## Exercise brief
Copy the data that follows exactly. Include no pictures.

## Data

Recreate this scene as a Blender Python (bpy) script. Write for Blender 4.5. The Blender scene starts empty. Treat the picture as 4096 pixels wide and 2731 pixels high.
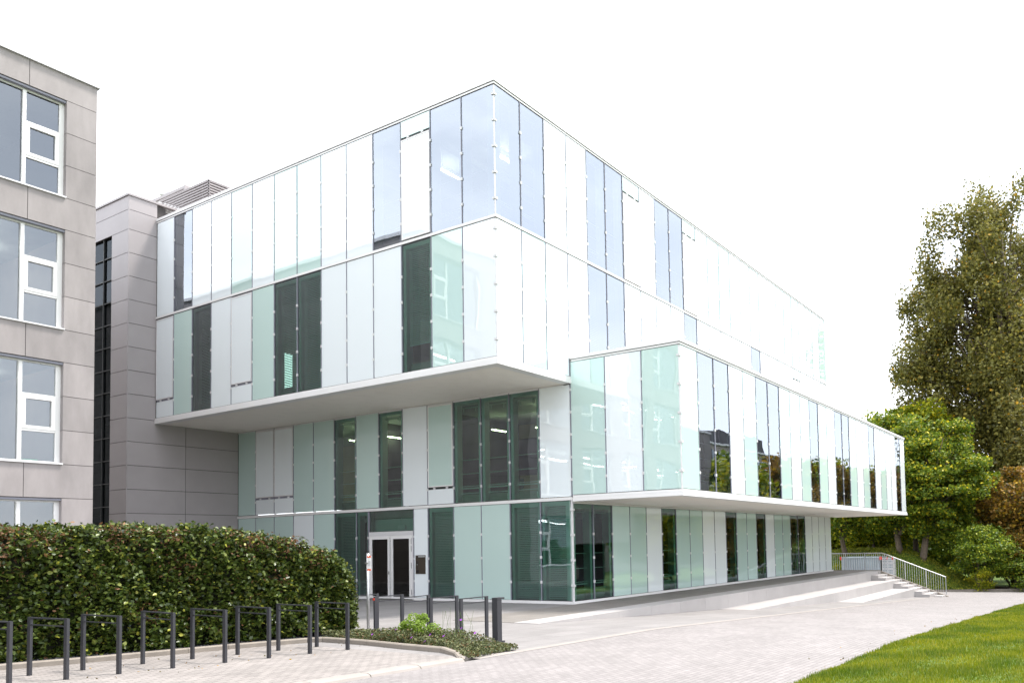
import bpy, math, random
import numpy as np
from mathutils import Vector, Matrix
R = math.radians
rnd = random.Random(7)
rng = np.random.default_rng(11)
S = bpy.context.scene
COL = S.collection

# ------------------------------------------------------------------ camera
FW = Vector((0.84245939, 0.53642923, 0.05005864))
RT = Vector((0.53784630, -0.84280122, -0.02018548))
UP = Vector((-0.03136140, -0.04392931, 0.99854228))
cam_d = bpy.data.cameras.new('camera')
cam = bpy.data.objects.new('camera', cam_d)
COL.objects.link(cam)
cam.matrix_world = Matrix(((RT.x, UP.x, -FW.x, -22.797), (RT.y, UP.y, -FW.y, -15.706), (RT.z, UP.z, -FW.z, 2.011), (0, 0, 0, 1)))
cam_d.sensor_width = 36
cam_d.lens = 3243.383 / 4096 * 36
cam_d.shift_x = (2048 - 2407.176) / 4096
cam_d.shift_y = (2014.137 - 1365.5) / 4096
cam_d.clip_start = 0.05
cam_d.clip_end = 3000
S.camera = cam

# ------------------------------------------------------------------ sky and sun
SUN_EL, SUN_AZ = R(64), R(128)      # azimuth measured from +Y clockwise
w = bpy.data.worlds.new('World')
S.world = w
w.use_nodes = True
nt = w.node_tree
N = nt.nodes
bg = N['Background']
sky = N.new('ShaderNodeTexSky')
sky.sky_type = 'NISHITA'
sky.sun_disc = False
sky.sun_elevation = SUN_EL
sky.sun_rotation = SUN_AZ
sky.dust_density = 2.0
tc = N.new('ShaderNodeTexCoord')
mp = N.new('ShaderNodeMapping'); mp.inputs['Scale'].default_value = (1, 1, 2.6)
nz = N.new('ShaderNodeTexNoise'); nz.inputs['Scale'].default_value = 1.7; nz.inputs['Detail'].default_value = 5; nz.inputs['Roughness'].default_value = .55
rp = N.new('ShaderNodeValToRGB')
rp.color_ramp.elements[0].position = .36; rp.color_ramp.elements[0].color = (.62, .62, .62, 1)
rp.color_ramp.elements[1].position = .56; rp.color_ramp.elements[1].color = (.97, .97, .97, 1)
mx = N.new('ShaderNodeMix'); mx.data_type = 'RGBA'
mx.inputs['B'].default_value = (9.6, 9.9, 10.4, 1)      # bright overcast cloud
L = nt.links.new
L(tc.outputs['Generated'], mp.inputs[0]); L(mp.outputs[0], nz.inputs['Vector'])
L(nz.outputs['Fac'], rp.inputs[0]); L(rp.outputs[0], mx.inputs['Factor'])
L(sky.outputs[0], mx.inputs['A']); L(mx.outputs['Result'], bg.inputs[0])
bg.inputs[1].default_value = .12
sd = bpy.data.lights.new('sun', 'SUN'); sd.energy = 2.7; sd.angle = R(10); sd.color = (1, .95, .88)
sun = bpy.data.objects.new('sun', sd); COL.objects.link(sun)
sdir = Vector((math.sin(SUN_AZ) * math.cos(SUN_EL), math.cos(SUN_AZ) * math.cos(SUN_EL), math.sin(SUN_EL)))
sun.rotation_euler = sdir.to_track_quat('Z', 'Y').to_euler()
S.view_settings.view_transform = 'Standard'
S.view_settings.look = 'None'
S.view_settings.gamma = 1
S.view_settings.exposure = 1.35

# ------------------------------------------------------------------ materials
def newmat(name):
    m = bpy.data.materials.new(name); m.use_nodes = True
    return m, m.node_tree.nodes, m.node_tree.links.new, m.node_tree.nodes['Principled BSDF']

def mat(name, col, rough=.6, metal=0, var=.0, vscale=3, bump=0, bscale=40, spec=.5, coat=0, stretch=None):
    m, N, L, b = newmat(name)
    b.inputs['Roughness'].default_value = rough
    b.inputs['Metallic'].default_value = metal
    b.inputs['Specular IOR Level'].default_value = spec
    b.inputs['Coat Weight'].default_value = coat
    b.inputs['Base Color'].default_value = (*col, 1)
    tc = N.new('ShaderNodeTexCoord')
    src = tc.outputs['Object']
    if stretch:
        mpn = N.new('ShaderNodeMapping'); mpn.inputs['Scale'].default_value = stretch
        L(src, mpn.inputs[0]); src = mpn.outputs[0]
    if var:
        n = N.new('ShaderNodeTexNoise'); n.inputs['Scale'].default_value = vscale; n.inputs['Detail'].default_value = 6; n.inputs['Roughness'].default_value = .6
        r = N.new('ShaderNodeValToRGB')
        r.color_ramp.elements[0].position = .3; r.color_ramp.elements[1].position = .7
        r.color_ramp.elements[0].color = (*[c * (1 - var) for c in col], 1)
        r.color_ramp.elements[1].color = (*[min(1, c * (1 + var)) for c in col], 1)
        L(src, n.inputs['Vector']); L(n.outputs['Fac'], r.inputs[0]); L(r.outputs[0], b.inputs['Base Color'])
    if bump:
        n2 = N.new('ShaderNodeTexNoise'); n2.inputs['Scale'].default_value = bscale; n2.inputs['Detail'].default_value = 4
        bp = N.new('ShaderNodeBump'); bp.inputs['Strength'].default_value = bump; bp.inputs['Distance'].default_value = .01
        L(src, n2.inputs['Vector']); L(n2.outputs['Fac'], bp.inputs['Height']); L(bp.outputs[0], b.inputs['Normal'])
    return m

def island_tone(m, amount):
    """every separate panel of a mesh gets its own slight tone"""
    nt = m.node_tree; N = nt.nodes; L = nt.links.new; b = N['Principled BSDF']
    src = b.inputs['Base Color'].links[0].from_socket
    g = N.new('ShaderNodeNewGeometry'); mr = N.new('ShaderNodeMapRange')
    mr.inputs['To Min'].default_value = 1-amount; mr.inputs['To Max'].default_value = 1+amount
    hs = N.new('ShaderNodeHueSaturation')
    L(g.outputs['Random Per Island'], mr.inputs[0]); L(mr.outputs[0], hs.inputs['Value']); L(src, hs.inputs['Color']); L(hs.outputs[0], b.inputs['Base Color'])
def wavy(N, L, dist, scale=.55):
    tc = N.new('ShaderNodeTexCoord')
    n = N.new('ShaderNodeTexNoise'); n.inputs['Scale'].default_value = scale; n.inputs['Detail'].default_value = 1.5
    oi = N.new('ShaderNodeObjectInfo')
    vm = N.new('ShaderNodeVectorMath'); vm.operation = 'ADD'
    cx = N.new('ShaderNodeCombineXYZ')
    mu = N.new('ShaderNodeMath'); mu.operation = 'MULTIPLY'; mu.inputs[1].default_value = 40
    L(oi.outputs['Random'], mu.inputs[0]); L(mu.outputs[0], cx.inputs[0]); L(mu.outputs[0], cx.inputs[1])
    L(tc.outputs['Object'], vm.inputs[0]); L(cx.outputs[0], vm.inputs[1])
    bp = N.new('ShaderNodeBump'); bp.inputs['Strength'].default_value = 1; bp.inputs['Distance'].default_value = dist
    L(vm.outputs[0], n.inputs['Vector']); L(n.outputs['Fac'], bp.inputs['Height'])
    return bp.outputs[0]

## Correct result
Recreate this scene as a Blender Python (bpy) script. Write for Blender 4.5. The Blender scene starts empty. Treat the picture as 4096 pixels wide and 2731 pixels high.
import bpy, math, random
import numpy as np
from mathutils import Vector, Matrix
R = math.radians
rnd = random.Random(7)
rng = np.random.default_rng(11)
S = bpy.context.scene
COL = S.collection

# ------------------------------------------------------------------ camera
FW = Vector((0.84245939, 0.53642923, 0.05005864))
RT = Vector((0.53784630, -0.84280122, -0.02018548))
UP = Vector((-0.03136140, -0.04392931, 0.99854228))
cam_d = bpy.data.cameras.new('camera')
cam = bpy.data.objects.new('camera', cam_d)
COL.objects.link(cam)
cam.matrix_world = Matrix(((RT.x, UP.x, -FW.x, -22.797), (RT.y, UP.y, -FW.y, -15.706), (RT.z, UP.z, -FW.z, 2.011), (0, 0, 0, 1)))
cam_d.sensor_width = 36
cam_d.lens = 3243.383 / 4096 * 36
cam_d.shift_x = (2048 - 2407.176) / 4096
cam_d.shift_y = (2014.137 - 1365.5) / 4096
cam_d.clip_start = 0.05
cam_d.clip_end = 3000
S.camera = cam

# ------------------------------------------------------------------ sky and sun
SUN_EL, SUN_AZ = R(64), R(128)      # azimuth measured from +Y clockwise
w = bpy.data.worlds.new('World')
S.world = w
w.use_nodes = True
nt = w.node_tree
N = nt.nodes
bg = N['Background']
sky = N.new('ShaderNodeTexSky')
sky.sky_type = 'NISHITA'
sky.sun_disc = False
sky.sun_elevation = SUN_EL
sky.sun_rotation = SUN_AZ
sky.dust_density = 2.0
tc = N.new('ShaderNodeTexCoord')
mp = N.new('ShaderNodeMapping'); mp.inputs['Scale'].default_value = (1, 1, 2.6)
nz = N.new('ShaderNodeTexNoise'); nz.inputs['Scale'].default_value = 1.7; nz.inputs['Detail'].default_value = 5; nz.inputs['Roughness'].default_value = .55
rp = N.new('ShaderNodeValToRGB')
rp.color_ramp.elements[0].position = .36; rp.color_ramp.elements[0].color = (.62, .62, .62, 1)
rp.color_ramp.elements[1].position = .56; rp.color_ramp.elements[1].color = (.97, .97, .97, 1)
mx = N.new('ShaderNodeMix'); mx.data_type = 'RGBA'
mx.inputs['B'].default_value = (9.6, 9.9, 10.4, 1)      # bright overcast cloud
L = nt.links.new
L(tc.outputs['Generated'], mp.inputs[0]); L(mp.outputs[0], nz.inputs['Vector'])
L(nz.outputs['Fac'], rp.inputs[0]); L(rp.outputs[0], mx.inputs['Factor'])
L(sky.outputs[0], mx.inputs['A']); L(mx.outputs['Result'], bg.inputs[0])
bg.inputs[1].default_value = .12
sd = bpy.data.lights.new('sun', 'SUN'); sd.energy = 2.7; sd.angle = R(10); sd.color = (1, .95, .88)
sun = bpy.data.objects.new('sun', sd); COL.objects.link(sun)
sdir = Vector((math.sin(SUN_AZ) * math.cos(SUN_EL), math.cos(SUN_AZ) * math.cos(SUN_EL), math.sin(SUN_EL)))
sun.rotation_euler = sdir.to_track_quat('Z', 'Y').to_euler()
S.view_settings.view_transform = 'Standard'
S.view_settings.look = 'None'
S.view_settings.gamma = 1
S.view_settings.exposure = 1.35

# ------------------------------------------------------------------ materials
def newmat(name):
    m = bpy.data.materials.new(name); m.use_nodes = True
    return m, m.node_tree.nodes, m.node_tree.links.new, m.node_tree.nodes['Principled BSDF']

def mat(name, col, rough=.6, metal=0, var=.0, vscale=3, bump=0, bscale=40, spec=.5, coat=0, stretch=None):
    m, N, L, b = newmat(name)
    b.inputs['Roughness'].default_value = rough
    b.inputs['Metallic'].default_value = metal
    b.inputs['Specular IOR Level'].default_value = spec
    b.inputs['Coat Weight'].default_value = coat
    b.inputs['Base Color'].default_value = (*col, 1)
    tc = N.new('ShaderNodeTexCoord')
    src = tc.outputs['Object']
    if stretch:
        mpn = N.new('ShaderNodeMapping'); mpn.inputs['Scale'].default_value = stretch
        L(src, mpn.inputs[0]); src = mpn.outputs[0]
    if var:
        n = N.new('ShaderNodeTexNoise'); n.inputs['Scale'].default_value = vscale; n.inputs['Detail'].default_value = 6; n.inputs['Roughness'].default_value = .6
        r = N.new('ShaderNodeValToRGB')
        r.color_ramp.elements[0].position = .3; r.color_ramp.elements[1].position = .7
        r.color_ramp.elements[0].color = (*[c * (1 - var) for c in col], 1)
        r.color_ramp.elements[1].color = (*[min(1, c * (1 + var)) for c in col], 1)
        L(src, n.inputs['Vector']); L(n.outputs['Fac'], r.inputs[0]); L(r.outputs[0], b.inputs['Base Color'])
    if bump:
        n2 = N.new('ShaderNodeTexNoise'); n2.inputs['Scale'].default_value = bscale; n2.inputs['Detail'].default_value = 4
        bp = N.new('ShaderNodeBump'); bp.inputs['Strength'].default_value = bump; bp.inputs['Distance'].default_value = .01
        L(src, n2.inputs['Vector']); L(n2.outputs['Fac'], bp.inputs['Height']); L(bp.outputs[0], b.inputs['Normal'])
    return m

def island_tone(m, amount):
    """every separate panel of a mesh gets its own slight tone"""
    nt = m.node_tree; N = nt.nodes; L = nt.links.new; b = N['Principled BSDF']
    src = b.inputs['Base Color'].links[0].from_socket
    g = N.new('ShaderNodeNewGeometry'); mr = N.new('ShaderNodeMapRange')
    mr.inputs['To Min'].default_value = 1-amount; mr.inputs['To Max'].default_value = 1+amount
    hs = N.new('ShaderNodeHueSaturation')
    L(g.outputs['Random Per Island'], mr.inputs[0]); L(mr.outputs[0], hs.inputs['Value']); L(src, hs.inputs['Color']); L(hs.outputs[0], b.inputs['Base Color'])
def wavy(N, L, dist, scale=.55):
    tc = N.new('ShaderNodeTexCoord')
    n = N.new('ShaderNodeTexNoise'); n.inputs['Scale'].default_value = scale; n.inputs['Detail'].default_value = 1.5
    oi = N.new('ShaderNodeObjectInfo')
    vm = N.new('ShaderNodeVectorMath'); vm.operation = 'ADD'
    cx = N.new('ShaderNodeCombineXYZ')
    mu = N.new('ShaderNodeMath'); mu.operation = 'MULTIPLY'; mu.inputs[1].default_value = 40
    L(oi.outputs['Random'], mu.inputs[0]); L(mu.outputs[0], cx.inputs[0]); L(mu.outputs[0], cx.inputs[1])
    L(tc.outputs['Object'], vm.inputs[0]); L(cx.outputs[0], vm.inputs[1])
    bp = N.new('ShaderNodeBump'); bp.inputs['Strength'].default_value = 1; bp.inputs['Distance'].default_value = dist
    L(vm.outputs[0], n.inputs['Vector']); L(n.outputs['Fac'], bp.inputs['Height'])
    return bp.outputs[0]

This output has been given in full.